------ Information shown

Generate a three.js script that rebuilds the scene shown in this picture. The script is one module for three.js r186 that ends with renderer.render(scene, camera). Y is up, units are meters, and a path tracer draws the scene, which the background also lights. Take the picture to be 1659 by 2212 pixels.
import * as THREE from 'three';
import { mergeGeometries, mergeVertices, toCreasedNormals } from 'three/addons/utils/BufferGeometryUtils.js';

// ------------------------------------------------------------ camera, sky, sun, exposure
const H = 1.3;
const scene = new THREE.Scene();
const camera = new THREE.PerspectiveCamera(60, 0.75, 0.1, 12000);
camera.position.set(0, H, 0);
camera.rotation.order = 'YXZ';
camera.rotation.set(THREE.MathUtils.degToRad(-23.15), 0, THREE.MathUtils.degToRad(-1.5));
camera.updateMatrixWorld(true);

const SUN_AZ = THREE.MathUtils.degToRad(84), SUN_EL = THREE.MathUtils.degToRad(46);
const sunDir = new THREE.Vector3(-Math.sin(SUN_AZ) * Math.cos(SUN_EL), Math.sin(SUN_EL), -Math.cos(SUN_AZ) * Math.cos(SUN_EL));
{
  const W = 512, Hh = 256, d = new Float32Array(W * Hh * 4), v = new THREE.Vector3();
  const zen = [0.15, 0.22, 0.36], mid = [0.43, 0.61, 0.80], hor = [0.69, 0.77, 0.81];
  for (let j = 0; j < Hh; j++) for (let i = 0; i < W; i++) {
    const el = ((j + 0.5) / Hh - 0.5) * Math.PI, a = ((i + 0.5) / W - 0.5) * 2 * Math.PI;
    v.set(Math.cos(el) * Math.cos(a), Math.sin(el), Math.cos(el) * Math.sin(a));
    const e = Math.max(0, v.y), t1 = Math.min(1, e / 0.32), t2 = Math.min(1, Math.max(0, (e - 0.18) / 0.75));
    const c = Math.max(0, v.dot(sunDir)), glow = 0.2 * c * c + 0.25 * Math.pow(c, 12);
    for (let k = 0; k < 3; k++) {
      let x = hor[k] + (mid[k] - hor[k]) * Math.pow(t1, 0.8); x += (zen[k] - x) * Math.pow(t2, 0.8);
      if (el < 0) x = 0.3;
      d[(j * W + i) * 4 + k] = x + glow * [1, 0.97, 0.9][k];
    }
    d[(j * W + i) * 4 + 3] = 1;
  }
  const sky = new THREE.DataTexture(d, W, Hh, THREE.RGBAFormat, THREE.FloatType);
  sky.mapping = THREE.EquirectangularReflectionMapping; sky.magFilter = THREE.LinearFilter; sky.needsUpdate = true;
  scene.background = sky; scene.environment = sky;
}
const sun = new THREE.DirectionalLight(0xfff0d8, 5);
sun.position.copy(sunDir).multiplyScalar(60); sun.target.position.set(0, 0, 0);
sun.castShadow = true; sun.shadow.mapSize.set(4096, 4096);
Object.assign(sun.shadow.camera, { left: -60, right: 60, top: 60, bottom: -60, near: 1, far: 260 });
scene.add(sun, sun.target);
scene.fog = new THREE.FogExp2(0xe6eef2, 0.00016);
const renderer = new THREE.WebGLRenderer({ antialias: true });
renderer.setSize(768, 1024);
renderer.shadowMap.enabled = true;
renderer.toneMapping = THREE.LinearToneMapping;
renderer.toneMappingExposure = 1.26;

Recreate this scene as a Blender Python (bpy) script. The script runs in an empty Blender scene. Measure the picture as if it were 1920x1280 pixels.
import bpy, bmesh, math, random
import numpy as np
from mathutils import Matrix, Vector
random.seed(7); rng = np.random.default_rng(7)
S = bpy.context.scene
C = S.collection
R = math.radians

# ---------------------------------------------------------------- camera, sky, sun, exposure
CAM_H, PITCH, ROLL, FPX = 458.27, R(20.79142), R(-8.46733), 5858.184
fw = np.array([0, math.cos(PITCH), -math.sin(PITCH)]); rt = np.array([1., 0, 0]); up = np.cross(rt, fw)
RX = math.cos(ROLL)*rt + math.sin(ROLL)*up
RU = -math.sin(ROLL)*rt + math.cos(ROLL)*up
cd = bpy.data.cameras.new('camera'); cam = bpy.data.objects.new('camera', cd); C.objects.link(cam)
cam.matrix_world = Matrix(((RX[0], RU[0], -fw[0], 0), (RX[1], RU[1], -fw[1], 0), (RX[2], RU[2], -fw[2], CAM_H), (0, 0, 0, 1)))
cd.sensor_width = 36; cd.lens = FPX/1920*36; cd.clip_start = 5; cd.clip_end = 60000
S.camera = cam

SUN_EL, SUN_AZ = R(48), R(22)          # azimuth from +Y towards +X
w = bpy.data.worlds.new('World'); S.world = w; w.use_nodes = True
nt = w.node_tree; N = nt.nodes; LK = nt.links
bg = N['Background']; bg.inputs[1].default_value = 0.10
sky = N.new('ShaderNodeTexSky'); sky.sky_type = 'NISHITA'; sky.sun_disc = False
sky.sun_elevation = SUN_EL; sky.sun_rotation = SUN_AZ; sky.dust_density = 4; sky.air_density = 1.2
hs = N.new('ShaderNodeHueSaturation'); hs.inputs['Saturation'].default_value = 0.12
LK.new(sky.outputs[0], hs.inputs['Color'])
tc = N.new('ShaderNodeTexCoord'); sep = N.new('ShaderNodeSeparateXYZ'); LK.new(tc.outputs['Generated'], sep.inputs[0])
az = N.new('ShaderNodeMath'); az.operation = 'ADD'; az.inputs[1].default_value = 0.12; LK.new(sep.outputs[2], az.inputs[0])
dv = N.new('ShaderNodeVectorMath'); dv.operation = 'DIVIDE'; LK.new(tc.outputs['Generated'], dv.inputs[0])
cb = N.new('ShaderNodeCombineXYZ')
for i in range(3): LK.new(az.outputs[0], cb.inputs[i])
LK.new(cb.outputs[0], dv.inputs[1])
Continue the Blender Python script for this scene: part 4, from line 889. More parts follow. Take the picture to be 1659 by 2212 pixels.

------------

Your goal:
Using the data above, output each line exactly.

The answer:
Generate a three.js script that rebuilds the scene shown in this picture. The script is one module for three.js r186 that ends with renderer.render(scene, camera). Y is up, units are meters, and a path tracer draws the scene, which the background also lights. Take the picture to be 1659 by 2212 pixels.
import * as THREE from 'three';
import { mergeGeometries, mergeVertices, toCreasedNormals } from 'three/addons/utils/BufferGeometryUtils.js';

// ------------------------------------------------------------ camera, sky, sun, exposure
const H = 1.3;
const scene = new THREE.Scene();
const camera = new THREE.PerspectiveCamera(60, 0.75, 0.1, 12000);
camera.position.set(0, H, 0);
camera.rotation.order = 'YXZ';
camera.rotation.set(THREE.MathUtils.degToRad(-23.15), 0, THREE.MathUtils.degToRad(-1.5));
camera.updateMatrixWorld(true);

const SUN_AZ = THREE.MathUtils.degToRad(84), SUN_EL = THREE.MathUtils.degToRad(46);
const sunDir = new THREE.Vector3(-Math.sin(SUN_AZ) * Math.cos(SUN_EL), Math.sin(SUN_EL), -Math.cos(SUN_AZ) * Math.cos(SUN_EL));
{
  const W = 512, Hh = 256, d = new Float32Array(W * Hh * 4), v = new THREE.Vector3();
  const zen = [0.15, 0.22, 0.36], mid = [0.43, 0.61, 0.80], hor = [0.69, 0.77, 0.81];
  for (let j = 0; j < Hh; j++) for (let i = 0; i < W; i++) {
    const el = ((j + 0.5) / Hh - 0.5) * Math.PI, a = ((i + 0.5) / W - 0.5) * 2 * Math.PI;
    v.set(Math.cos(el) * Math.cos(a), Math.sin(el), Math.cos(el) * Math.sin(a));
    const e = Math.max(0, v.y), t1 = Math.min(1, e / 0.32), t2 = Math.min(1, Math.max(0, (e - 0.18) / 0.75));
    const c = Math.max(0, v.dot(sunDir)), glow = 0.2 * c * c + 0.25 * Math.pow(c, 12);
    for (let k = 0; k < 3; k++) {
      let x = hor[k] + (mid[k] - hor[k]) * Math.pow(t1, 0.8); x += (zen[k] - x) * Math.pow(t2, 0.8);
      if (el < 0) x = 0.3;
      d[(j * W + i) * 4 + k] = x + glow * [1, 0.97, 0.9][k];
    }
    d[(j * W + i) * 4 + 3] = 1;
  }
  const sky = new THREE.DataTexture(d, W, Hh, THREE.RGBAFormat, THREE.FloatType);
  sky.mapping = THREE.EquirectangularReflectionMapping; sky.magFilter = THREE.LinearFilter; sky.needsUpdate = true;
  scene.background = sky; scene.environment = sky;
}
const sun = new THREE.DirectionalLight(0xfff0d8, 5);
sun.position.copy(sunDir).multiplyScalar(60); sun.target.position.set(0, 0, 0);
sun.castShadow = true; sun.shadow.mapSize.set(4096, 4096);
Object.assign(sun.shadow.camera, { left: -60, right: 60, top: 60, bottom: -60, near: 1, far: 260 });
scene.add(sun, sun.target);
scene.fog = new THREE.FogExp2(0xe6eef2, 0.00016);
const renderer = new THREE.WebGLRenderer({ antialias: true });
renderer.setSize(768, 1024);
renderer.shadowMap.enabled = true;
renderer.toneMapping = THREE.LinearToneMapping;
renderer.toneMappingExposure = 1.26;

Recreate this scene as a Blender Python (bpy) script. The script runs in an empty Blender scene. Measure the picture as if it were 1920x1280 pixels.
import bpy, bmesh, math, random
import numpy as np
from mathutils import Matrix, Vector
random.seed(7); rng = np.random.default_rng(7)
S = bpy.context.scene
C = S.collection
R = math.radians

# ---------------------------------------------------------------- camera, sky, sun, exposure
CAM_H, PITCH, ROLL, FPX = 458.27, R(20.79142), R(-8.46733), 5858.184
fw = np.array([0, math.cos(PITCH), -math.sin(PITCH)]); rt = np.array([1., 0, 0]); up = np.cross(rt, fw)
RX = math.cos(ROLL)*rt + math.sin(ROLL)*up
RU = -math.sin(ROLL)*rt + math.cos(ROLL)*up
cd = bpy.data.cameras.new('camera'); cam = bpy.data.objects.new('camera', cd); C.objects.link(cam)
cam.matrix_world = Matrix(((RX[0], RU[0], -fw[0], 0), (RX[1], RU[1], -fw[1], 0), (RX[2], RU[2], -fw[2], CAM_H), (0, 0, 0, 1)))
cd.sensor_width = 36; cd.lens = FPX/1920*36; cd.clip_start = 5; cd.clip_end = 60000
S.camera = cam

SUN_EL, SUN_AZ = R(48), R(22)          # azimuth from +Y towards +X
w = bpy.data.worlds.new('World'); S.world = w; w.use_nodes = True
nt = w.node_tree; N = nt.nodes; LK = nt.links
bg = N['Background']; bg.inputs[1].default_value = 0.10
sky = N.new('ShaderNodeTexSky'); sky.sky_type = 'NISHITA'; sky.sun_disc = False
sky.sun_elevation = SUN_EL; sky.sun_rotation = SUN_AZ; sky.dust_density = 4; sky.air_density = 1.2
hs = N.new('ShaderNodeHueSaturation'); hs.inputs['Saturation'].default_value = 0.12
LK.new(sky.outputs[0], hs.inputs['Color'])
tc = N.new('ShaderNodeTexCoord'); sep = N.new('ShaderNodeSeparateXYZ'); LK.new(tc.outputs['Generated'], sep.inputs[0])
az = N.new('ShaderNodeMath'); az.operation = 'ADD'; az.inputs[1].default_value = 0.12; LK.new(sep.outputs[2], az.inputs[0])
dv = N.new('ShaderNodeVectorMath'); dv.operation = 'DIVIDE'; LK.new(tc.outputs['Generated'], dv.inputs[0])
cb = N.new('ShaderNodeCombineXYZ')
for i in range(3): LK.new(az.outputs[0], cb.inputs[i])
LK.new(cb.outputs[0], dv.inputs[1])
Continue the Blender Python script for this scene: part 4, from line 889. More parts follow. Take the picture to be 1659 by 2212 pixels.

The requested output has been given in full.